* _What is being asked_:
In the data below, find every line with the string "scene" and pull it out.

○ ○ ○ ○ ○ ○ ○

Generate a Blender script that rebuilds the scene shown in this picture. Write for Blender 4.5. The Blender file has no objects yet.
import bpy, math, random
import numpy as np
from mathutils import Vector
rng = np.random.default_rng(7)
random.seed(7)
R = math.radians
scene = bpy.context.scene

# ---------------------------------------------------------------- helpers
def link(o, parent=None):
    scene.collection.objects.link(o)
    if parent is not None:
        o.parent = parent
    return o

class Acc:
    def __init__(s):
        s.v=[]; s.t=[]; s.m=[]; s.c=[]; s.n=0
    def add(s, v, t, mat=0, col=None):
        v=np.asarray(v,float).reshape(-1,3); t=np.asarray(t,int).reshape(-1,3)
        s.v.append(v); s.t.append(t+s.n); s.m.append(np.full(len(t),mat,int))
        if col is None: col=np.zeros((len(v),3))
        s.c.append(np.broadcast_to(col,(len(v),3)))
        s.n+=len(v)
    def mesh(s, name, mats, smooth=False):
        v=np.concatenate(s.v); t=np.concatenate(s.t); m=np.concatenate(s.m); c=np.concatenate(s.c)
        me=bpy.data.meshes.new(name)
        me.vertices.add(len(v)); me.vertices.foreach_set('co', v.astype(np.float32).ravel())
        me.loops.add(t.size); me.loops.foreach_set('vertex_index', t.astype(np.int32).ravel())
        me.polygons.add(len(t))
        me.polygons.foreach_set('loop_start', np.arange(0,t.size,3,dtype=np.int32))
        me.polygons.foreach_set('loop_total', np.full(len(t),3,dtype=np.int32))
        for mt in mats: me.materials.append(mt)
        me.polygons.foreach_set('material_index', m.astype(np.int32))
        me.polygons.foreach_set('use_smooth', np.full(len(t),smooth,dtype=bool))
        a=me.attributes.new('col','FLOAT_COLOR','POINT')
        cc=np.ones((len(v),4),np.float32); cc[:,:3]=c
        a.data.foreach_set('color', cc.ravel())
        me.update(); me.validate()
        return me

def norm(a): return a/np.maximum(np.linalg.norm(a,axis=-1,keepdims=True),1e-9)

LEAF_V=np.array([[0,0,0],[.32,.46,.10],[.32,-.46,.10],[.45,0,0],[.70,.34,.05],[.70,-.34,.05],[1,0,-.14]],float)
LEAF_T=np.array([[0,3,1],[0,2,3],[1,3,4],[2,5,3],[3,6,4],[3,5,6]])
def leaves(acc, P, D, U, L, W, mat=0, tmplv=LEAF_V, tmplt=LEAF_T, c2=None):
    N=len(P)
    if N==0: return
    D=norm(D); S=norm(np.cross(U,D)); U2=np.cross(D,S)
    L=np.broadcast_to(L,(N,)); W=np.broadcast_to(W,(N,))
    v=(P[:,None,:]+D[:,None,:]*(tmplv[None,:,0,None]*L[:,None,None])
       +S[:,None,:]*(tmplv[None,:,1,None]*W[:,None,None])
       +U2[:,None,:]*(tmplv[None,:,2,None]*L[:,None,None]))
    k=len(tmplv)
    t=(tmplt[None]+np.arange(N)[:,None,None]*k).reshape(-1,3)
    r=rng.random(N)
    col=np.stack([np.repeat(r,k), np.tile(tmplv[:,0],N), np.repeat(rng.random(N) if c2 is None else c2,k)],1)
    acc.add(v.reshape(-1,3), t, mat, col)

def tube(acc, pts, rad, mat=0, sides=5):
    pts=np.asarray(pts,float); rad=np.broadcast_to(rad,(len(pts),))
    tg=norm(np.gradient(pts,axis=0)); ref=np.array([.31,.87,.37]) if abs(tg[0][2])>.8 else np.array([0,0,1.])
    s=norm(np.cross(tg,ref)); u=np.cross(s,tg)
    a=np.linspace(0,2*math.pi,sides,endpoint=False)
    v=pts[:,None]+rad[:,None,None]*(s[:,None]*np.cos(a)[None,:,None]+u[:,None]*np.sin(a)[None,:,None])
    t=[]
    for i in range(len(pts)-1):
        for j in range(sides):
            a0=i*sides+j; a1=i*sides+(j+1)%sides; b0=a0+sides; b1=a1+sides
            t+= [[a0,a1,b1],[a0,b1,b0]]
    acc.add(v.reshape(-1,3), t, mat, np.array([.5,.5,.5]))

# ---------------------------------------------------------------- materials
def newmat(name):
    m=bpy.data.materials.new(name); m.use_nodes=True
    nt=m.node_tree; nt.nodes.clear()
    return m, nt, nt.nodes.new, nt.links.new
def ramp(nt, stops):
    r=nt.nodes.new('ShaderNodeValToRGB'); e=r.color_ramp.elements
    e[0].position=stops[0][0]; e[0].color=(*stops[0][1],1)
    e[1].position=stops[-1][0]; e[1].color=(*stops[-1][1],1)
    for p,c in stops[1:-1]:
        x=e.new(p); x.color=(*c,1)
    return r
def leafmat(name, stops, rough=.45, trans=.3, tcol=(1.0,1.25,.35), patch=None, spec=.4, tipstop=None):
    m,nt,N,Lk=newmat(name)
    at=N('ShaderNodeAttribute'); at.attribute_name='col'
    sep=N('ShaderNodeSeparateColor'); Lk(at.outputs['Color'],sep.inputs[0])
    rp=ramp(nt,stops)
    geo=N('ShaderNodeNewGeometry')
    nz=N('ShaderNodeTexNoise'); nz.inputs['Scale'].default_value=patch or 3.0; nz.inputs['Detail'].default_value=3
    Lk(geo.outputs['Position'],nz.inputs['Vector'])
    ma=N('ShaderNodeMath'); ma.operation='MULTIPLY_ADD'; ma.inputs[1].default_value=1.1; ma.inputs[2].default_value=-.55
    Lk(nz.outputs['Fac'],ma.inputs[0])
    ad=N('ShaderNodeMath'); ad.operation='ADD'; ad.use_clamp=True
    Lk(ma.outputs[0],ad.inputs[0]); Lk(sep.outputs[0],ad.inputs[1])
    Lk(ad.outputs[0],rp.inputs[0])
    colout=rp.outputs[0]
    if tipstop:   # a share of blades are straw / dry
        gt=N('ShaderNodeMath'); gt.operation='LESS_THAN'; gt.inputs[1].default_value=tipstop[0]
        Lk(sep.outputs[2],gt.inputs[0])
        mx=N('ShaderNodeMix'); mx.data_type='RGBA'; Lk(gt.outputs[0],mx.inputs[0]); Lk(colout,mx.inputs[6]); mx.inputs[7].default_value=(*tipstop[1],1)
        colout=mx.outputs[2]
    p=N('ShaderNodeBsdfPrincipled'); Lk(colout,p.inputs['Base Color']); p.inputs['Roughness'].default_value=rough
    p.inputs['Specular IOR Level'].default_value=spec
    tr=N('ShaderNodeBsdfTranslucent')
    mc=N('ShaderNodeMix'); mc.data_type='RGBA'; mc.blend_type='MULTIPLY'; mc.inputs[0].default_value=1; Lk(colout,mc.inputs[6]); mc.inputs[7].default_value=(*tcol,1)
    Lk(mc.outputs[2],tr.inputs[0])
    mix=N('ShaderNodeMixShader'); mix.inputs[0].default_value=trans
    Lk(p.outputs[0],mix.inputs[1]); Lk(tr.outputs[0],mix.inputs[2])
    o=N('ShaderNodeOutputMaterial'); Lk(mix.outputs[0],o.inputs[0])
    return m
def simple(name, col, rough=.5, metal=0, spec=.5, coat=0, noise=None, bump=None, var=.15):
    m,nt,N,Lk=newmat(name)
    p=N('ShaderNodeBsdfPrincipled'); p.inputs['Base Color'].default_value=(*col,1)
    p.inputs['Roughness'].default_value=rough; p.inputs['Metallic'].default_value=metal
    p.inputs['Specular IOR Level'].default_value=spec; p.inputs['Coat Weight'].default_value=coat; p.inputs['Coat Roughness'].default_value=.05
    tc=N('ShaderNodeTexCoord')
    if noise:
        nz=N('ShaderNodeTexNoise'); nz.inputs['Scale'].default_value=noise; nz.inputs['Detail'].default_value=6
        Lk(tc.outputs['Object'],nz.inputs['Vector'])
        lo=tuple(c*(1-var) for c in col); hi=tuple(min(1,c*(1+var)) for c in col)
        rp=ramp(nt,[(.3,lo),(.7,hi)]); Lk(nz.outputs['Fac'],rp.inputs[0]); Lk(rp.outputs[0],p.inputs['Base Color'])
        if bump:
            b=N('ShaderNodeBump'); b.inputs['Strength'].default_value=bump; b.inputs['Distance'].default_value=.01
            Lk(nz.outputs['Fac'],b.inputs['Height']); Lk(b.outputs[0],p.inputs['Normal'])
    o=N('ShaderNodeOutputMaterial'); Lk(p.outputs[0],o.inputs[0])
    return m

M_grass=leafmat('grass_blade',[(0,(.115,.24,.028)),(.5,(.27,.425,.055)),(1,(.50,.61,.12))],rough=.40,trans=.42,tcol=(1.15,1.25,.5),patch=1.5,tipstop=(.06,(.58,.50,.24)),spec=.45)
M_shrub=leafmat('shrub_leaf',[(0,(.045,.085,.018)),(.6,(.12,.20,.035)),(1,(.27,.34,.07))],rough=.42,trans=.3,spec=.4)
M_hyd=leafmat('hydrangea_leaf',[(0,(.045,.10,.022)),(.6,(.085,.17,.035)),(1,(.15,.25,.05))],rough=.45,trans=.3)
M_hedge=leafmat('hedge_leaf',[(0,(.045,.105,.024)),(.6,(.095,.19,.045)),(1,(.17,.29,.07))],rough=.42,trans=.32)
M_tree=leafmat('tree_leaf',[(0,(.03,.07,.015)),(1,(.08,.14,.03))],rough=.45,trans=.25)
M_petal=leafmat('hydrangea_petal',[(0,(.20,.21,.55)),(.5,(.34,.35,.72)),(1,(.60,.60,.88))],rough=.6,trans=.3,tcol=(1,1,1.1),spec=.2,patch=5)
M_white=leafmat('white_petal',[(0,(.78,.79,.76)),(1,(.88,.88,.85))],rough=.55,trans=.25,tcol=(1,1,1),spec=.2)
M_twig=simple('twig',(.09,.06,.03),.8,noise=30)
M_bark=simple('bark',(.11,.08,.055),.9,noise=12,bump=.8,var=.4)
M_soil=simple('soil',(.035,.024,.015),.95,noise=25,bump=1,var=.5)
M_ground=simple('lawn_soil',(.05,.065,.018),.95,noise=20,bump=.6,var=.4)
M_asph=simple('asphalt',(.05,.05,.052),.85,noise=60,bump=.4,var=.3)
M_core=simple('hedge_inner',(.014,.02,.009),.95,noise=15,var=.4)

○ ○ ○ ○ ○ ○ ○

* _Solution for this problem_:
Generate a Blender script that rebuilds the scene shown in this picture. Write for Blender 4.5. The Blender file has no objects yet.
scene = bpy.context.scene
    scene.collection.objects.link(o)